October 18, 2025

9 thoughts on “A Citizen’s Dilemma

  1. Excellent!

    Stands up to these fools who live by feeding off the taxpayers like parasitic growths on the body politic!

  2. Many times government officials do things to simply make their lives easier. Currently they are responsible and answerable for all aspects of the water supply and it’s issues but if it’s sold… no longer their problem. Salaries stay the same…Staff desks a bit cleaner. Have a problem… Talk to the water company… We are heading to another seminar or planning another bureaucratic study.

  3. Marty, I truly regret this escalation. It was never my intent to disparage anybody for being critical about something so important. I was just asking that such scrutiny be fair and provide accurate and balanced information. All you, or any concern citizen, has to do if you have remaining questions, is just stop by Town Hall and I’d be happy to sit down and talk to you about what we know to date. We all just want what’s best for the community, that’s the only agenda. If you, or anyone else, can provide additional insights to help, it would be most welcome.

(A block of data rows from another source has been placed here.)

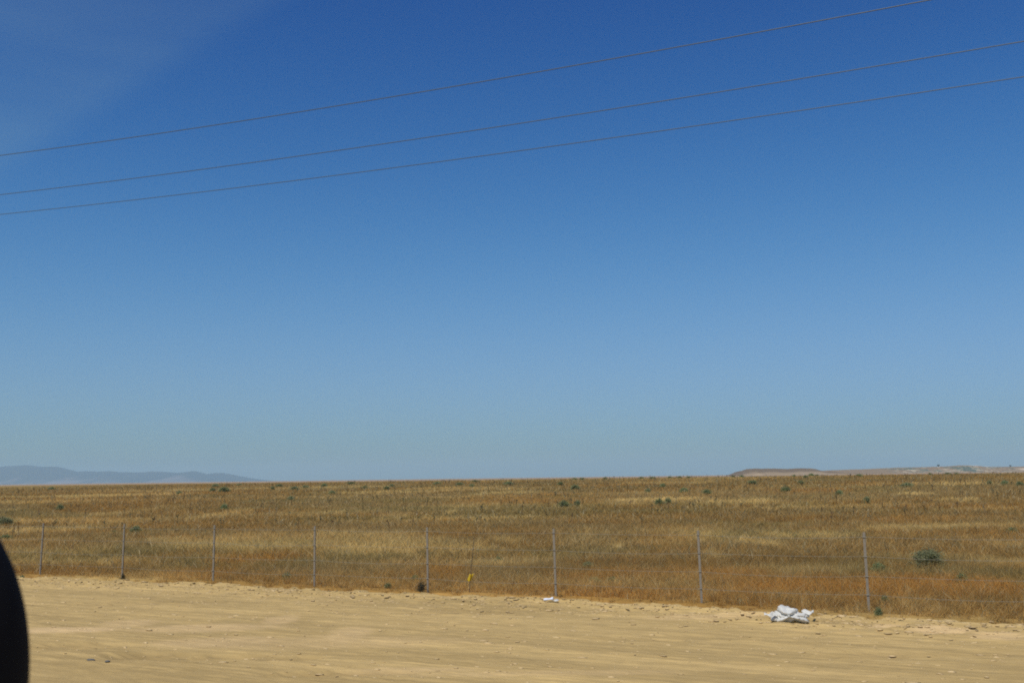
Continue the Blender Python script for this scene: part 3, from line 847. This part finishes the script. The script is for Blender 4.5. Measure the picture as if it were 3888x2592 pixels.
# ------------------------------------------------------------------ the vehicle's own mirror, close at the lower left
DM = 0.72
r = ray(-400, 2592); c = np.array([0, 0, EYE]) + r * DM / np.linalg.norm(r)
px_m = DM / np.linalg.norm(r) / F_PX
mr = empty('vehicle_mirror', tuple(c), 'black rounded vehicle mirror housing cut off by the left edge', 'vehicle mirror')
mr.rotation_euler = (0, 0, math.atan2(r[1], r[0]) - math.pi / 2)
bm = bmesh.new(); bmesh.ops.create_uvsphere(bm, u_segments=72, v_segments=48, radius=1)
for v in bm.verts:
    v.co = Vector((v.co.x * 473 * px_m, v.co.y * 0.035, v.co.z * 767 * px_m))
geom = [v for v in bm.verts]
bmesh.ops.bisect_plane(bm, geom=bm.verts[:] + bm.edges[:] + bm.faces[:], plane_co=(0, -0.03, 0), plane_no=(0, -1, 0), clear_outer=False)
bm_obj('housing', bm, M_black, mr, True)
bm = bmesh.new(); bmesh.ops.create_cone(bm, cap_ends=True, segments=48, radius1=1, radius2=1, depth=0.006)
for v in bm.verts: v.co = Vector((-0.035 + v.co.x * 0.052, -0.031 + v.co.z, v.co.y * 0.10))
gl = bm_obj('mirror_glass', bm, M_glass, mr)
bm = bmesh.new(); tube(bm, [(-0.02, 0, -0.10), (-0.05, 0.0, -0.18), (-0.10, -0.02, -0.24), (-0.22, -0.04, -0.27)], 0.016, 12)
bm_obj('mirror_arm', bm, M_black, mr, True)

# ------------------------------------------------------------------ haze
bm = bmesh.new(); bmesh.ops.create_cube(bm, size=1)
for v in bm.verts: v.co = Vector((v.co.x * 44000, v.co.y * 44000, 2 + (v.co.z + 0.5) * 0 + (-3.6 if v.co.z < 0 else 260)))
hm = bpy.data.materials.new('haze'); hm.use_nodes = True
N = hm.node_tree.nodes; N.remove(N['Principled BSDF'])
pv = N.new('ShaderNodeVolumePrincipled')
pv.inputs['Color'].default_value = (0.54, 0.785, 0.90, 1)
pv.inputs['Density'].default_value = 0.000102
pv.inputs['Anisotropy'].default_value = 0.0
hm.node_tree.links.new(pv.outputs[0], N['Material Output'].inputs['Volume'])
tag(bm_obj('haze', bm, hm), 'thin pale blue summer haze over the plain', 'haze', kind='stuff')
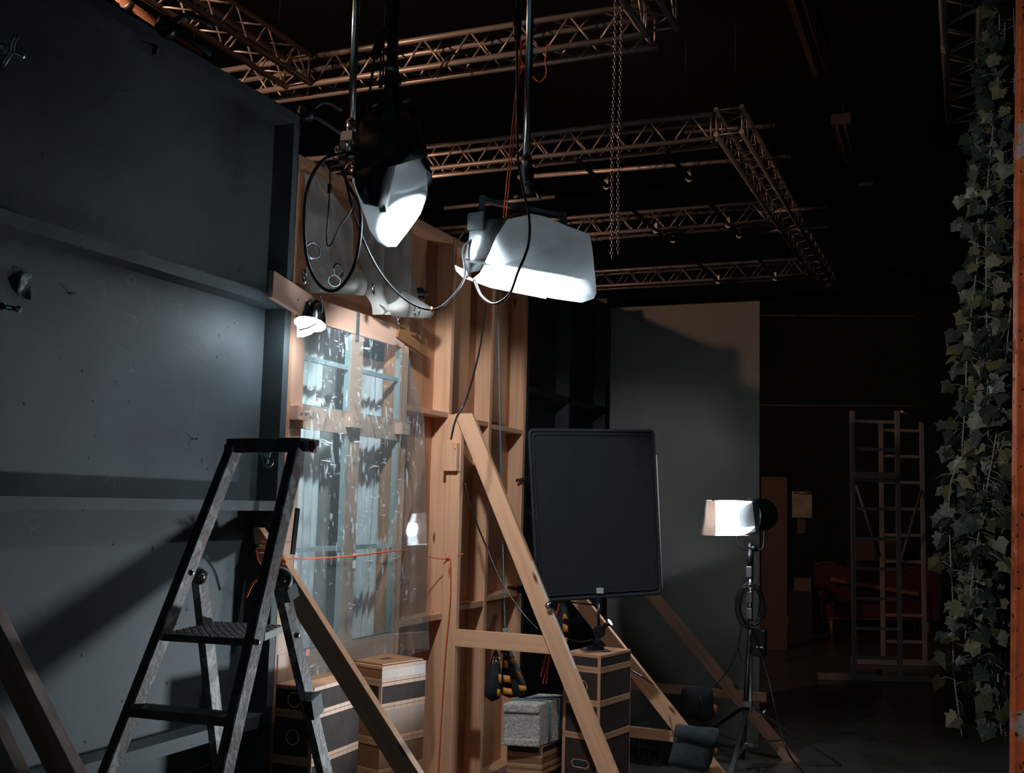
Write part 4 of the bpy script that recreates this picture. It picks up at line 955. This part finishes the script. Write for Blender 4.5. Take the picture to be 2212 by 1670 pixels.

    1. Typical answer from a government employee. I’ll be nice with my public response to your inquiry, however, the actual answer to your question will never come. Guess what, my salary won’t go down no matter if I’m deficient in my duties or not. I’m the next worst thing to a politician, a town manager!

    2. John, as one of your fellow American citizens who like you still believes in truth, justice, the American way, rule of law, and law and order to prevent chaos, let me thank you on behalf of those like-minded, as few as we are in America anymore, where the worship of lawlessness now seems the norm, for stepping up the plate here as a city manager who believes as I do that a free society such as still exists in Cape Charles, thank the good Lord, is maintained when government is responsive and responsible to the public, and when the public is aware of governmental actions like the sale of the public water supply to a for-profit, out-of-town corporation with no accountability whatsoever to the ordinary people of Cape Charles without political clout, and the more open a government is with its citizenry, the greater the understanding and participation of the public in government, which I think we both agree on, and as public problems confronting the good people of Cape Charles like this proposed sale of the water supply become more sophisticated and complex, it is incumbent upon Cape Charles government to extend public accountability because as we both agree, the people’s right to know the process of governmental decision-making and to review the documents and statistics leading to determinations is basic to our society, and thus, access to such information should not be thwarted by shrouding it with the cloak of secrecy, because, afterall, government is the public’s business and that the public, individually and collectively and represented by a free press like the Cape Charles Mirror, which may in fact be one of the few truly free presses in this sorry nation of news outlets being nothing more than government propaganda organs, should have access to the records of government, which is what we are watching you make happen in here.

      So, was this a completely unsolicited offer from a for-profit corporation looking to increase ROI to its investors by increasing its customer base by buying up existing public water supplies with established taxing districts like Cape Charles?

      Or was it on the market, best offer takes it home?